I was searching the internet today for a recipe for apple-cinnamon hot cross buns and I viewed enough cooking blogs to be reminded of the hatred I have for recipe posts that start with a gigantic boring story.

I mean, honestly, who cares if someone's garden was having a bumper crop of butternut pumpkins at the time of writing. Or if they had bought ten kilograms of frozen basa fillets because they were trying to reach a spending goal at a supermarket in order to earn bonus shopper points. The catalyst for someone else wanting to use the recipe will not likely be the same. Just get to the point!

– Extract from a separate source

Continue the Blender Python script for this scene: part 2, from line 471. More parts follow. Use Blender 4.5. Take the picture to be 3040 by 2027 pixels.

Today I decided to fix the leaky shower head in the ensuite, which required me to replace a washer and to lube up a spindle. First I had to shut off the water, which required me to find exactly where the water shutoff valve was for my house. There was a redback spider on it, under a thick spider web holding a few clutches of redback spider eggs. I doused the whole spot with bug spray and returned with a stick to wipe everything up. The valve tap was so slick with bug spray after that I needed an allen key just to turn it.

Once I was done replacing the washer on the cold tap I turned the water back on. The shower head still dripped. I shut the water off again, disassembled and reassembled the tap, still it was leaky. I decided to replace the hot water tap washer as well. After that the dripping had stopped. Success! I had earned a beer, and I'd managed to handyman something without even needing to drive to Big Box Hardware.

Unfortunately it was barely after lunchtime and I couldn't start drinking yet. So, I made a coffee and sipped it on the toilet while playing Scramble with Friends.

Easy Beer Bread Pizza Base
4 cups Wholemeal Self Raising flour
1.75 cups warm Coopers Pale Ale
2 tsp instant yeast
1/2 tsp Salt
0 Weet Bix

1 tbsp garlic
Dried Herbs

Mix ingredients into dough and knead for 5-10 minutes. Cover and leave somewhere out of the wind for an hour to rise. Maybe go for a walk on the beach while you wait.

After rising, punch down and roll out to make 2 pizzas bases. Pre-heat oven to 220 degrees Celcius.

Garnish bases as desired. Bake for 15-20 minutes.